Early 20th Century Japanese Buddhist Perceptions of Western Imperialism and Why they Matter
Update: 2016-02-03
Description
Many Japanese Buddhist intellectuals and leaders, both lay and priestly, joined in the global intoxication with Wilsonian idealism and held out hope that the Peace Conference of 1919 would be the venue in which delegates drafted the blueprint for a new international order no longer based upon the acute economic and political competition, and fragile balance of powers, that culminated in the First World War. This window of optimism, as we know, closed all too quickly. My talk will discuss the reasons it did so for many Japanese Buddhists and will seek to demonstrate three things. First, unlike the simplistic and, predominantly negative, portrayal of early twentieth-century Japanese Buddhism as “conservative” and supportive of Japanese imperialism, many of its leading figures supported an internationalism undergirded by universal principles.

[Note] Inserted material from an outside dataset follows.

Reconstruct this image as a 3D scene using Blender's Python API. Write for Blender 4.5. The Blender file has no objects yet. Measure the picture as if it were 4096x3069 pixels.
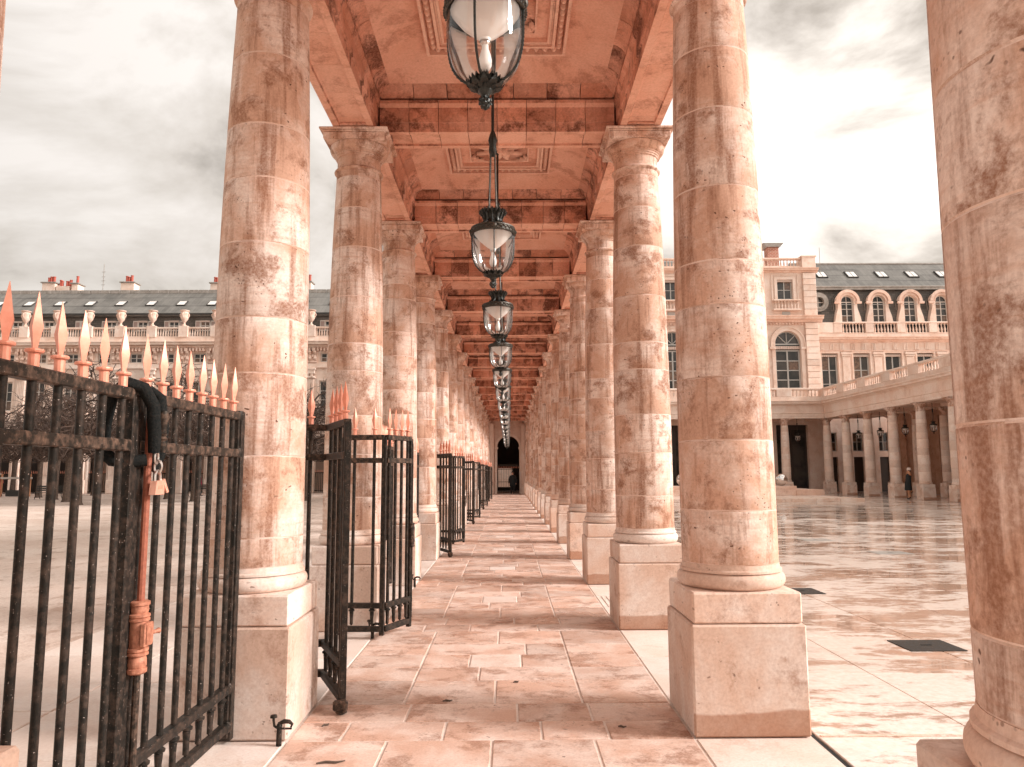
import bpy, bmesh, math, random
from mathutils import Vector, Matrix
R = math.radians
random.seed(7)
scene = bpy.context.scene
COL = scene.collection

# ------------------------------------------------------------------ camera
cam_d = bpy.data.cameras.new('camera'); cam = bpy.data.objects.new('camera', cam_d); COL.objects.link(cam)
cam_d.sensor_width = 36.0; cam_d.lens = 25.95; cam_d.clip_start = 0.05; cam_d.clip_end = 3000
CAM_H = 1.632
cam.matrix_world = (Matrix.Translation((0, 0, CAM_H)) @ Matrix.Rotation(R(-0.27), 4, 'Z')
                    @ Matrix.Rotation(R(90 + 6.9), 4, 'X') @ Matrix.Rotation(R(-0.3), 4, 'Z'))
scene.camera = cam

# ------------------------------------------------------------------ sky and sun
SUN_EL, SUN_AZ = R(28), R(-9)          # azimuth from +X (right) towards +Y; negative = behind the camera
sun_dir = Vector((math.cos(SUN_EL) * math.cos(SUN_AZ), math.cos(SUN_EL) * math.sin(SUN_AZ), math.sin(SUN_EL)))
world = bpy.data.worlds.new('World'); scene.world = world; world.use_nodes = True
wt = world.node_tree; wt.nodes.clear()
def wn(t, **k):
    n = wt.nodes.new(t)
    for a, b in k.items(): setattr(n, a, b)
    return n
def wm(op, a, b=None):
    n = wn('ShaderNodeMath', operation=op)
    for i, q in enumerate((a, b)):
        if q is None: continue
        if isinstance(q, (int, float)): n.inputs[i].default_value = q
        else: wt.links.new(q, n.inputs[i])
    return n.outputs[0]
sky = wn('ShaderNodeTexSky', sky_type='NISHITA', sun_disc=False, sun_elevation=SUN_EL, sun_rotation=math.pi / 2 - SUN_AZ)
sky.air_density = 1.5; sky.dust_density = 4.0
tc = wn('ShaderNodeTexCoord'); sx = wn('ShaderNodeSeparateXYZ'); wt.links.new(tc.outputs['Generated'], sx.inputs[0])
zz = wm('ADD', wm('MAXIMUM', sx.outputs[2], 0.0), 0.30)
cv = wn('ShaderNodeCombineXYZ')
wt.links.new(wm('DIVIDE', sx.outputs[0], zz), cv.inputs[0]); wt.links.new(wm('DIVIDE', sx.outputs[1], zz), cv.inputs[1])
n1 = wn('ShaderNodeTexNoise'); n1.inputs['Scale'].default_value = 2.7; n1.inputs['Detail'].default_value = 9; n1.inputs['Roughness'].default_value = 0.56
n1.inputs['Distortion'].default_value = 0.35
mp = wn('ShaderNodeMapping'); mp.inputs['Location'].default_value = (2.7, 5.1, 1.3); mp.inputs['Scale'].default_value = (1.0, 1.0, 1.9); mp.inputs['Rotation'].default_value = (0, R(12), 0)
wt.links.new(tc.outputs['Generated'], mp.inputs[0]); wt.links.new(mp.outputs[0], n1.inputs['Vector'])
rp = wn('ShaderNodeValToRGB')
e = rp.color_ramp.elements
e[0].position = 0.40; e[0].color = (0.36, 0.315, 0.27, 1); e[1].position = 0.61; e[1].color = (0.98, 0.91, 0.85, 1)
q = e.new(0.5); q.color = (0.735, 0.668, 0.60, 1)
wt.links.new(n1.outputs['Fac'], rp.inputs[0])
# smooth brightening of the cloud deck on the side the sun is on
dt = wn('ShaderNodeVectorMath', operation='DOT_PRODUCT'); wt.links.new(tc.outputs['Generated'], dt.inputs[0]); dt.inputs[1].default_value = sun_dir
gl = wm('ADD', wm('MULTIPLY', wm('POWER', wm('MAXIMUM', wm('ADD', wm('MULTIPLY', dt.outputs['Value'], 0.5), 0.5), 0.0), 2.0), 1.25), 0.78)
cl = wn('ShaderNodeVectorMath', operation='SCALE'); wt.links.new(rp.outputs[0], cl.inputs[0]); wt.links.new(wm('MULTIPLY', gl, 3.4), cl.inputs['Scale'])
mx = wn('ShaderNodeMix', data_type='RGBA'); mx.inputs[0].default_value = 0.97
wt.links.new(sky.outputs[0], mx.inputs[6]); wt.links.new(cl.outputs[0], mx.inputs[7])
bg = wn('ShaderNodeBackground'); bg.inputs['Strength'].default_value = 0.1
wt.links.new(mx.outputs[2], bg.inputs[0])
wo = wn('ShaderNodeOutputWorld'); wt.links.new(bg.outputs[0], wo.inputs[0])

sun_d = bpy.data.lights.new('sun', 'SUN'); sun = bpy.data.objects.new('sun', sun_d); COL.objects.link(sun)
sun_d.energy = 1.5; sun_d.angle = R(14); sun_d.color = (1.0, 0.945, 0.915)
sun.rotation_euler = sun_dir.to_track_quat('Z', 'Y').to_euler(); sun.location = (30, -10, 40)
vs = scene.view_settings; vs.view_transform = 'Standard'; vs.look = 'None'; vs.gamma = 1.0; vs.use_curve_mapping = False
vs.exposure = 1.7
scene.cycles.use_denoising = True; scene.cycles.use_adaptive_sampling = True; scene.cycles.adaptive_threshold = 0.025
scene.cycles.max_bounces = 8; scene.cycles.diffuse_bounces = 5; scene.cycles.glossy_bounces = 4; scene.cycles.transparent_max_bounces = 24
scene.cycles.sample_clamp_indirect = 6

# ------------------------------------------------------------------ materials
MATS = {}
class NT:
    def __init__(s, name):
        s.m = bpy.data.materials.new(name); s.m.use_nodes = True; s.t = s.m.node_tree; s.t.nodes.clear()
        s.out = s.n('ShaderNodeOutputMaterial'); s.b = s.n('ShaderNodeBsdfPrincipled'); s.l(s.b.outputs[0], s.out.inputs[0]); MATS[name] = s.m
    def n(s, t, **k):
        x = s.t.nodes.new(t)
        for a, b in k.items(): setattr(x, a, b)
        return x
    def l(s, a, b): s.t.links.new(a, b)
    def math(s, op, a, b=None, clamp=False):
        x = s.n('ShaderNodeMath', operation=op); x.use_clamp = clamp
        for i, q in enumerate((a, b)):
            if q is None: continue
            if isinstance(q, (int, float)): x.inputs[i].default_value = q
            else: s.l(q, x.inputs[i])
        return x.outputs[0]
    def pos(s, jitter=True):
        g = s.n('ShaderNodeNewGeometry').outputs['Position']
        if not jitter: return g
        oi = s.n('ShaderNodeObjectInfo'); sc = s.n('ShaderNodeVectorMath', operation='SCALE'); sc.inputs[0].default_value = (61, 43, 29); s.l(oi.outputs['Random'], sc.inputs['Scale'])
        ad = s.n('ShaderNodeVectorMath', operation='ADD'); s.l(g, ad.inputs[0]); s.l(sc.outputs[0], ad.inputs[1]); s.rnd = oi.outputs['Random']
        return ad.outputs[0]
    def map(s, v, sc):
        m = s.n('ShaderNodeMapping'); m.inputs['Scale'].default_value = sc; s.l(v, m.inputs[0]); return m.outputs[0]
    def noise(s, v, scale, detail=5, rough=0.6, dist=0.0):
        x = s.n('ShaderNodeTexNoise'); x.inputs['Scale'].default_value = scale; x.inputs['Detail'].default_value = detail
        x.inputs['Roughness'].default_value = rough; x.inputs['Distortion'].default_value = dist; s.l(v, x.inputs['Vector']); return x.outputs['Fac']
    def ramp(s, f, a, b, ca=0.0, cb=1.0):
        m = s.n('ShaderNodeMapRange'); m.clamp = True; s.l(f, m.inputs[0])
        for i, q in zip((1, 2, 3, 4), (a, b, ca, cb)): m.inputs[i].default_value = q
        return m.outputs[0]
    def mix(s, f, a, b, blend='MIX'):
        m = s.n('ShaderNodeMix', data_type='RGBA', blend_type=blend)
        for i, q in zip((0, 6, 7), (f, a, b)):
            if isinstance(q, (int, float)): m.inputs[i].default_value = q
            elif isinstance(q, tuple): m.inputs[i].default_value = q if len(q) == 4 else q + (1,)
            else: s.l(q, m.inputs[i])
        return m.outputs[2]
    def bump(s, h, strength=0.3, dist=0.02):
        b = s.n('ShaderNodeBump'); b.inputs['Strength'].default_value = strength; b.inputs['Distance'].default_value = dist; s.l(h, b.inputs['Height']); s.l(b.outputs[0], s.b.inputs['Normal'])
    def setv(s, **k):
        for a, v in k.items():
            i = s.b.inputs[a.replace('_', ' ')]
            if isinstance(v, (int, float)): i.default_value = v
            elif isinstance(v, tuple): i.default_value = v + (1,) if len(v) == 3 else v
            else: s.l(v, i)

def stone(name, light, mid, dark, stain=0.6, cover=0.0, pits=0.5, strata=0.35, scale=1.0, rough=0.82, var=0.14, streak=0.0, bump=0.25, wet=0.0):
    s = NT(name); v = s.pos()
    a = s.noise(v, 1.3 * scale, 9, 0.66, 0.3)
    c = s.mix(s.ramp(a, 0.40, 0.58), light, mid)
    b = s.noise(s.map(v, (1.2, 1.2, 13.0)), 1.6 * scale, 5, 0.6, 0.4)
    c = s.mix(s.math('MULTIPLY', s.ramp(b, 0.5, 0.68), strata), c, mid)
    st = s.noise(v, 2.1 * scale, 10, 0.72, 0.2)
    stf = s.ramp(st, 0.535 - cover, 0.63 - cover)
    if streak:
        k = s.noise(s.map(s.pos(False), (6.0, 6.0, 0.5)), 0.9 * scale, 8, 0.66, 0.2)
        stf = s.math('MAXIMUM', stf, s.math('MULTIPLY', s.ramp(k, 0.5, 0.62), streak))
    grain = s.noise(v, 42 * scale, 3, 0.7)
    stf = s.math('MULTIPLY', stf, s.ramp(grain, 0.3, 0.62, 0.55, 1.0))
    c = s.mix(s.math('MULTIPLY', stf, stain), c, dark)
    vo = s.n('ShaderNodeTexVoronoi'); vo.inputs['Scale'].default_value = 26 * scale; vo.inputs['Randomness'].default_value = 1.0; s.l(v, vo.inputs['Vector'])
    gate = s.ramp(s.noise(v, 2.3 * scale, 4, 0.6), 0.56, 0.66)
    pit = s.math('MULTIPLY', s.ramp(vo.outputs['Distance'], 0.13, 0.24, 1.0, 0.0), gate)
    vo2 = s.n('ShaderNodeTexVoronoi'); vo2.inputs['Scale'].default_value = 11 * scale; wv = s.n('ShaderNodeVectorMath', operation='ADD'); nw = s.n('ShaderNodeTexNoise'); nw.inputs['Scale'].default_value = 14 * scale; s.l(v, nw.inputs['Vector']); s.l(s.map(v, (1, 1, 1.5)), wv.inputs[0]); ws = s.n('ShaderNodeVectorMath', operation='SCALE'); ws.inputs['Scale'].default_value = 0.07; s.l(nw.outputs['Color'], ws.inputs[0]); s.l(ws.outputs[0], wv.inputs[1]); s.l(wv.outputs[0], vo2.inputs['Vector'])
    sep = s.n('ShaderNodeSeparateColor'); s.l(vo2.outputs['Color'], sep.inputs[0])
    pit = s.math('MAXIMUM', pit, s.math('MULTIPLY', s.ramp(vo2.outputs['Distance'], 0.10, 0.19, 1.0, 0.0), s.math('MULTIPLY', s.ramp(sep.outputs[0], 0.62, 0.66), s.ramp(s.noise(s.map(v, (1, 1, 2.2)), 1.7 * scale, 3, 0.6), 0.50, 0.56))))
    c = s.mix(s.math('MULTIPLY', pit, pits), c, tuple(q * 0.35 for q in dark))
    c = s.mix(s.ramp(grain, 0.38, 0.68, 0.0, 0.26), c, dark)
    rv = s.n('ShaderNodeMapRange'); s.l(s.rnd, rv.inputs[0]); rv.inputs[3].default_value = 1 - var; rv.inputs[4].default_value = 1 + var * 0.5
    sc = s.n('ShaderNodeVectorMath', operation='SCALE'); s.l(c, sc.inputs[0]); s.l(rv.outputs[0], sc.inputs['Scale'])
    s.setv(Base_Color=sc.outputs[0], Roughness=rough)
    s.b.inputs['Specular IOR Level'].default_value = 0.25
    h = s.math('SUBTRACT', s.math('ADD', s.math('MULTIPLY', grain, 0.25), s.math('MULTIPLY', a, 0.5)), s.math('MULTIPLY', pit, 0.9))
    s.bump(h, bump, 0.012)
    if wet:
        w = s.ramp(s.noise(s.map(v, (1, 1.6, 1)), 0.75, 6, 0.6, 0.3), 0.52, 0.6)
        s.l(s.ramp(w, 0, 1, rough, wet), s.b.inputs['Roughness']); s.b.inputs['Specular IOR Level'].default_value = 0.5
    return s.m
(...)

Second, far from being peripheral to the Japanese experience, the decisions taken at the Peace Conference were carefully monitored and had profound repercussions in the years following the conference. Lastly, perspectives on the Peace Conference from outside the Anglo-American arena, such as that of Japanese Buddhists, provide fodder for a reevaluation of one of the great and ongoing debates of the past century, namely, whether, or to what extent, the decisions made in Paris in 1919 gave rise to the ensuing international troubles of the 1920s and 1930s and led ultimately to the Second World War. This seminar took place at Oxford Brookes University on 3 February 2016.